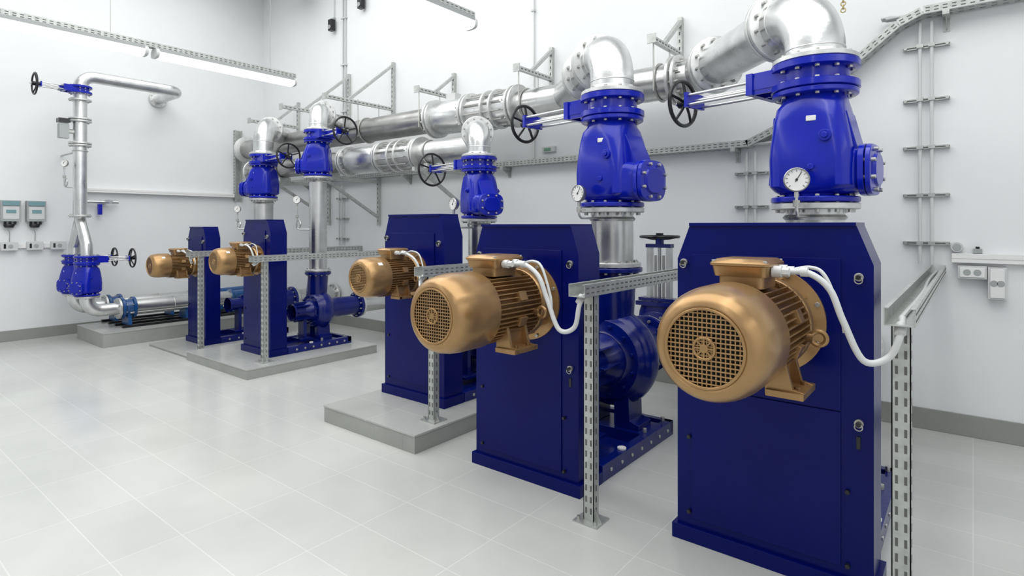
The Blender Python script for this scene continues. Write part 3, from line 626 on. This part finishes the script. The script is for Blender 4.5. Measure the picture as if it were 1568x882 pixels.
for vx,hl in((-8.68,.50),(-9.18,.45)):
    check_valve(vx,ry,.62,1.02,.14,(.5,-.85,0),.18,.6)
    gate_valve(vx,ry,1.02,1.12,.14,(0,1,0),hl,.12,.6)
    b=B('booster_pump',(vx,2.8,.45)); zc=.42
    b.sweep(bendpath([(vx,ry,.62),(vx,ry,zc),(vx,2.72,zc)],.15,10),.078,CAST,28)
    b.flange((vx,ry,.605),Z_,.135,.025,ALU,8,.01,.02)
    b.flange((vx,2.70,zc),Y_,.135,.03,ALU,8,.01,.03)
    b.lathe([(0,0),(.14,0),(.14,.03),(.105,.05),(.115,.12),(.14,.13),(.14,.16),(0,.16)],(vx,2.72,zc),Y_,TBLUE,32); b.bolts((vx,2.74,zc),Y_,.12,8,.009,.03); b.bolts((vx,2.86,zc),Y_,.12,8,.009,.03)
    b.cyl((vx,2.88,zc),(vx,4.15,zc),.10,STEEL,36)
    for yy in(3.35,3.75): b.torus((vx,yy,zc),Y_,.101,.006,BOLT,32,6)
    b.lathe([(0,0),(.125,0),(.125,.03),(.1,.05),(.11,.5),(.09,.56),(0,.56)],(vx,4.13,zc),Y_,TBLUE,32)
    for sx in(-.11,.11): b.cyl((vx+sx,2.8,zc-.06),(vx+sx,4.15,zc-.06),.010,BOLT,8)
    for yy in(2.8,3.5,4.2): b.prism([(-.13,0),(.13,0),(.08,.17),(-.08,.17)],-.02,.02,TBLUE,((vx,yy,.205),X_,Z_,Y_))
    b.bb((vx-.16,2.7,.18),(vx-.11,4.7,.21),BLACK); b.bb((vx+.11,2.7,.18),(vx+.16,4.7,.21),BLACK)
    b.build()

# ------------------------------------------------------------------ light fixtures
def light(x,ys,z=3.2,L=1.55):
    b=B('fluorescent_light_fixture',(x,ys,z))
    y0,y1=ys-L*2-.04,ys
    tray(b,(x,y0,z+.06),(x,y1,z+.06),X_,Z_,.07,.05)
    for k in range(2):
        a=y1-(k+1)*L-k*.04+.02; c=a+L-.03
        for e0,e1 in((a,a+.03),(c-.03,c)): b.loft([((x,e0,z+.01),X_,Z_,.075,.048,3),((x,e1,z+.01),X_,Z_,.075,.048,3)],LGREY,24)
        b.loft([((x,a+.03,z-.002),X_,Z_,.066,.038,2.6),((x,c-.03,z-.002),X_,Z_,.066,.038,2.6)],GLOW,24)
        b.bb((x-.07,a+.03,z+.022),(x+.07,c-.03,z+.058),GREYP)
        b.cyl((x,c-.3,z+.05),(x,c-.3,ZC-.005),.0035,BOLT,6)
    b.build()
for x in(-6.38,-3.35,-.32,2.4):
    light(x,3.82 if x<-4 else 3.66)
    light(x,.62 if x<-4 else .46)
b=B('ceiling_vent_housing',(-8.3,4.2,5.3)); b.bb((-8.6,4.3,5.16),(-7.9,4.9,ZC-.001),LGREY); b.bb((-8.55,4.35,5.13),(-7.95,4.85,5.16),GREYP); b.build(.01)

# ------------------------------------------------------------------ light / world / camera
w=bpy.data.worlds.new('world'); bpy.context.scene.world=w; w.use_nodes=True
w.node_tree.nodes['Background'].inputs[0].default_value=(.95,.98,1,1); w.node_tree.nodes['Background'].inputs[1].default_value=.56
def area(name,loc,size,energy,rot=(0,0,0)):
    l=bpy.data.lights.new(name,'AREA'); l.shape='RECTANGLE'; l.size,l.size_y=size; l.energy=energy; l.color=(1,.998,.985)
    o=bpy.data.objects.new(name,l); o.location=loc; o.rotation_euler=rot; bpy.context.scene.collection.objects.link(o)
area('overhead_fill_a',(-2,1.5,5.45),(8,5),290)  # added fill under the ceiling; the room's own lamps are the fluorescent fixtures
area('overhead_fill_b',(-7,2.5,5.45),(4,4),118)  # second added fill, brightens the far left end, not a real fitting
cam=bpy.data.cameras.new('camera'); co=bpy.data.objects.new('camera',cam); bpy.context.scene.collection.objects.link(co)
co.location=(0,0,1.5); co.rotation_euler=(pi/2,0,math.radians(38.52)); cam.sensor_width=36; cam.lens=36*887/1568; cam.shift_y=-96/1568; cam.clip_start=.05
bpy.context.scene.camera=co
vs=bpy.context.scene.view_settings; vs.view_transform='Standard'; vs.look='None'; vs.exposure=0.05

▸ WHAT IS NEEDED:
Repeat the material above in full and exactly, omitting the pictures.

▸ THE COMPLETED TASK:
The Blender Python script for this scene continues. Write part 3, from line 626 on. This part finishes the script. The script is for Blender 4.5. Measure the picture as if it were 1568x882 pixels.
for vx,hl in((-8.68,.50),(-9.18,.45)):
    check_valve(vx,ry,.62,1.02,.14,(.5,-.85,0),.18,.6)
    gate_valve(vx,ry,1.02,1.12,.14,(0,1,0),hl,.12,.6)
    b=B('booster_pump',(vx,2.8,.45)); zc=.42
    b.sweep(bendpath([(vx,ry,.62),(vx,ry,zc),(vx,2.72,zc)],.15,10),.078,CAST,28)
    b.flange((vx,ry,.605),Z_,.135,.025,ALU,8,.01,.02)
    b.flange((vx,2.70,zc),Y_,.135,.03,ALU,8,.01,.03)
    b.lathe([(0,0),(.14,0),(.14,.03),(.105,.05),(.115,.12),(.14,.13),(.14,.16),(0,.16)],(vx,2.72,zc),Y_,TBLUE,32); b.bolts((vx,2.74,zc),Y_,.12,8,.009,.03); b.bolts((vx,2.86,zc),Y_,.12,8,.009,.03)
    b.cyl((vx,2.88,zc),(vx,4.15,zc),.10,STEEL,36)
    for yy in(3.35,3.75): b.torus((vx,yy,zc),Y_,.101,.006,BOLT,32,6)
    b.lathe([(0,0),(.125,0),(.125,.03),(.1,.05),(.11,.5),(.09,.56),(0,.56)],(vx,4.13,zc),Y_,TBLUE,32)
    for sx in(-.11,.11): b.cyl((vx+sx,2.8,zc-.06),(vx+sx,4.15,zc-.06),.010,BOLT,8)
    for yy in(2.8,3.5,4.2): b.prism([(-.13,0),(.13,0),(.08,.17),(-.08,.17)],-.02,.02,TBLUE,((vx,yy,.205),X_,Z_,Y_))
    b.bb((vx-.16,2.7,.18),(vx-.11,4.7,.21),BLACK); b.bb((vx+.11,2.7,.18),(vx+.16,4.7,.21),BLACK)
    b.build()

# ------------------------------------------------------------------ light fixtures
def light(x,ys,z=3.2,L=1.55):
    b=B('fluorescent_light_fixture',(x,ys,z))
    y0,y1=ys-L*2-.04,ys
    tray(b,(x,y0,z+.06),(x,y1,z+.06),X_,Z_,.07,.05)
    for k in range(2):
        a=y1-(k+1)*L-k*.04+.02; c=a+L-.03
        for e0,e1 in((a,a+.03),(c-.03,c)): b.loft([((x,e0,z+.01),X_,Z_,.075,.048,3),((x,e1,z+.01),X_,Z_,.075,.048,3)],LGREY,24)
        b.loft([((x,a+.03,z-.002),X_,Z_,.066,.038,2.6),((x,c-.03,z-.002),X_,Z_,.066,.038,2.6)],GLOW,24)
        b.bb((x-.07,a+.03,z+.022),(x+.07,c-.03,z+.058),GREYP)
        b.cyl((x,c-.3,z+.05),(x,c-.3,ZC-.005),.0035,BOLT,6)
    b.build()
for x in(-6.38,-3.35,-.32,2.4):
    light(x,3.82 if x<-4 else 3.66)
    light(x,.62 if x<-4 else .46)
b=B('ceiling_vent_housing',(-8.3,4.2,5.3)); b.bb((-8.6,4.3,5.16),(-7.9,4.9,ZC-.001),LGREY); b.bb((-8.55,4.35,5.13),(-7.95,4.85,5.16),GREYP); b.build(.01)

# ------------------------------------------------------------------ light / world / camera
w=bpy.data.worlds.new('world'); bpy.context.scene.world=w; w.use_nodes=True
w.node_tree.nodes['Background'].inputs[0].default_value=(.95,.98,1,1); w.node_tree.nodes['Background'].inputs[1].default_value=.56
def area(name,loc,size,energy,rot=(0,0,0)):
    l=bpy.data.lights.new(name,'AREA'); l.shape='RECTANGLE'; l.size,l.size_y=size; l.energy=energy; l.color=(1,.998,.985)
    o=bpy.data.objects.new(name,l); o.location=loc; o.rotation_euler=rot; bpy.context.scene.collection.objects.link(o)
area('overhead_fill_a',(-2,1.5,5.45),(8,5),290)  # added fill under the ceiling; the room's own lamps are the fluorescent fixtures
area('overhead_fill_b',(-7,2.5,5.45),(4,4),118)  # second added fill, brightens the far left end, not a real fitting
cam=bpy.data.cameras.new('camera'); co=bpy.data.objects.new('camera',cam); bpy.context.scene.collection.objects.link(co)
co.location=(0,0,1.5); co.rotation_euler=(pi/2,0,math.radians(38.52)); cam.sensor_width=36; cam.lens=36*887/1568; cam.shift_y=-96/1568; cam.clip_start=.05
bpy.context.scene.camera=co
vs=bpy.context.scene.view_settings; vs.view_transform='Standard'; vs.look='None'; vs.exposure=0.05